RSS hacking – some observations

I tried simulating the situation that I had mentioned in my previous blog entry on Gmail forwarding and service interoperability – an interesting observation.

I first opened a new account in Reader1 (I don't want to mention this) and then subscribed to my blog's RSS feed using it. Then using Reader2, I subscribed to Reader1's RSS feed. I also finally subscribed to Reader2's RSS using Reader1.

Nothing happened again. Reason?

RSS 2.0 specification says that there should be one 'channel' element within the root 'rss' element. 'channel' can contain any number of 'item' elements. 'title', 'link' and 'description' are mandatory elements in 'item'.
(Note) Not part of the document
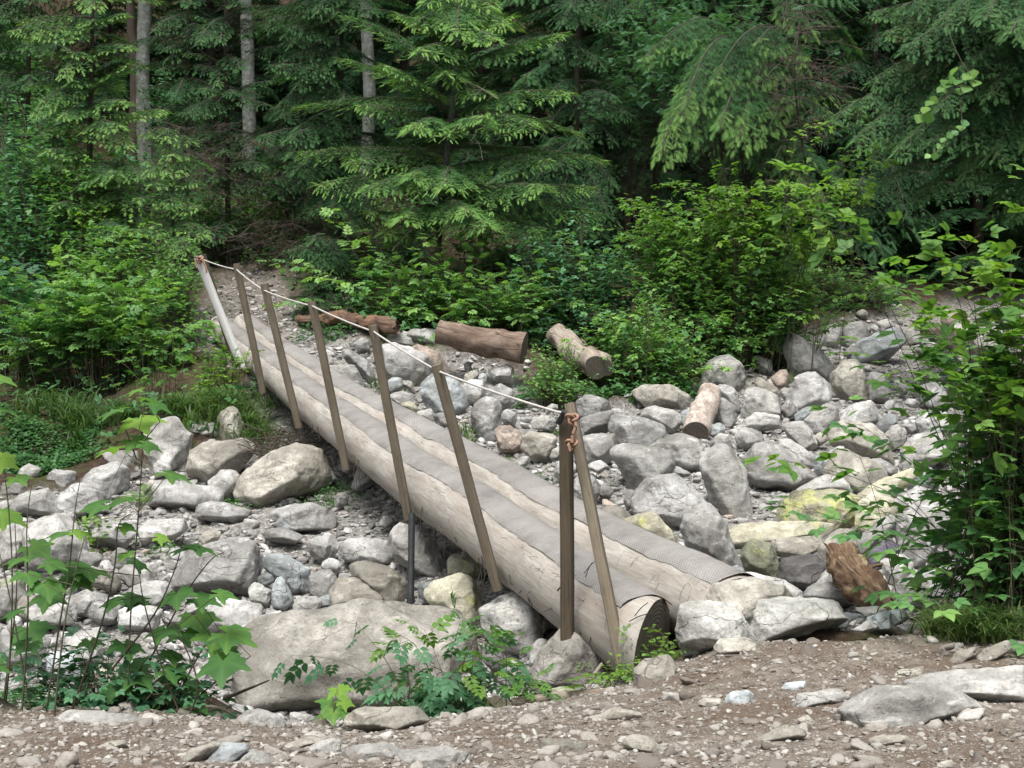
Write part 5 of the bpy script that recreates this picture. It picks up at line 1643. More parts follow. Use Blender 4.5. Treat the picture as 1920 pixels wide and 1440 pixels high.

Usually, every RSS feed includes a 'pubDate' element although it is not mandatory. Also they include a 'guid', which is a Globally Unique Identifier. The latter makes it unique. The former can be used along with 'link' to give a hint of duplicate entry. So the readers usually identify duplicate entries and a loop will not occur.

However there is something that can still be experimented:

Since the mandatory elements are only: 'title', 'link' and 'description', and since you cannot uniquely identify any feed using one of these (atleast I could not see any mention of this in the spec), we can create an environment where we can show that the infinite loop can occur in principle.

2 things before I wind up:

One: There is some solution to stop the infinite loop problem in RSS although this is not obvious in first sight.
Second: This problem is something that we need to seriously consider now (this stage of web evolution) or else it could be a major design flaw that will require ugly patches later on (remember IPv4?). And this is where a formal approach (standards based) always helps.